Dia punya cara sendiri untuk menegur dan mengingatkan dengan keras, walau terkadang hanya dengan makhuk kecil yang tampak lemah.
Itulah yang terjadi pada seorang yang amat berkuasa di masanya, yang bernama Namrud. Kekuasaannya runtuh, karena serangan nyamuk. Iya, makhluk kecil itu.
Ribuan tahun sebelum masehi, Namrud bin Kan’an dikenal sebagai salah satu penguasa dunia. Kekuasaanya menyamai Raja Sulaiman bin Dawud dan Raja Zulkarnain. Tapi, ia penguasa yang zalim.
Namrud dikenal sebagai raja yang diktator dan otoriter. Ia tak segan menghukum rakyatnya yang menolak tunduk pada perintahnya.
Ia sosok yang gila puja dan pujian sehingga mengklaim dirinya sebagai tuhan dan mewajibkan rakyatnya untuk menyembahnya.
Suatu ketika, datanglah Nabi Ibrahim as untuk menghadiri jamuan makan kerajaan. Namrud pun menanyai para undangan yang hadir, “siapakah tuhanmu?”
Semua hadirin menjawab, “Namrud,” kecuali Nabi Ibrahim as. Beliau menjawab, “Tuhanku yang menghidupkan dan mematikan.”
Raja merasa dipermalukan oleh salah seorang tamu undangannya. Ia pun menegaskan bahwa dirinya bisa menentukan hidup dan mati seseorang.
Ibrahim menyatakan bahwa Tuhan yang ia sembah mampu mendatangkan matahari dari ufuk timur lalu menenggelamkannya di belahan bumi bagian barat. “Bisakah engkau wahai Namrud melakukan itu?” katanya mendebat Namrud.
Seperti terekam dalam QS. Al-Baqarah: 258, Ibrahim as menjawab, “Sesungguhnya Allah menerbitkan matahari dari timur, maka terbitkanlah dia dari barat.”
Merasa kalah debat dengan tamunya itu, Namrud memerintahkan untuk mengambil kembali sekantung makanan yang telah diberikan kepada Ibrahim as. Beliau diusir dan pulang ke rumahnya dengan tangan hampa. Namun demikian, Allah Swt mencukupkan rezeki untuk diri dan keluarganya di rumah.

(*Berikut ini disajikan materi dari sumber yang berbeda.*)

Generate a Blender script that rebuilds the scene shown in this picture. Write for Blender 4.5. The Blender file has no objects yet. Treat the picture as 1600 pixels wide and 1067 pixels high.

Tak sampai di situ, Allah kemudian mengutus malaikat kepada Namrud. Mengajaknya agar beriman kepada-Nya. Berkali-kali ajakan malaikat di tolaknya.
“Memangnya ada tuhan selain aku,” ia malahan sesumbar seperti itu.
Akhirnya, malaikat menantang Namrud agar mengumpulkan para pengikut dan bala tentaranya.
Pada hari yang ditentukan, Allah mengirimkan ribuan makhluk kecil, nyamuk, yang menyerang pasukan Namrud hingga kocar-kacir.
Namrud pun mencoba melarikan diri dan bersembunyi di ruangan khusus. Tapi nyamuk terus mengejarnya sampai ke persembunyiannya. Nyamuk masuk ke kepala Namrud melalui lubang hidungnya dan bersarang di kepalanya untuk sekian lama, ada yang mengatakan selama 400 tahun.
Selama itulah, Namrud tersiksa oleh nyamuk. Ia terus mengusirnya dari dalam kepala dengan cara mengetok-ngetok menggunakan papan. Ia akhirnya tewas mengenaskan. Bukan di medan laga akibat tombak atau panah yang dihujamkan kepadanya, tapi karena seekor nyamuk kecil yang dikirimkan Allah, yang terus menerus mengganggu isi kepalanya.
Betapa Rapuh Kekuasaan Manusia
Kisah Namrud dan tragedi nyamuk kecil ini mengingatkan kita, betapa kekuasaan yang dimiliki manusia itu sejatinya tidak ada apa-apanya di hadapan Allah. Rapuh.
Imam al-Ghazali di dalam kitabnya “Ihya’ Ulumuddin” menjelaskan bahwa sesungguhnya kerusakan (di tengah) rakyat itu disebabkan oleh kerusakan para penguasanya, dan kerusakan penguasa itu disebabkan juga oleh kerusakan ulama (para intelektual).
Sementara, kerusakan ulama atau intelektual disebabkan oleh kecintaannya terhadap harta dan kedudukan.
Sebab, barang siapa dikuasai oleh ambisi duniawi, ia tidak akan mampu mengurus rakyat kecil, apalagi (mengurus) penguasanya.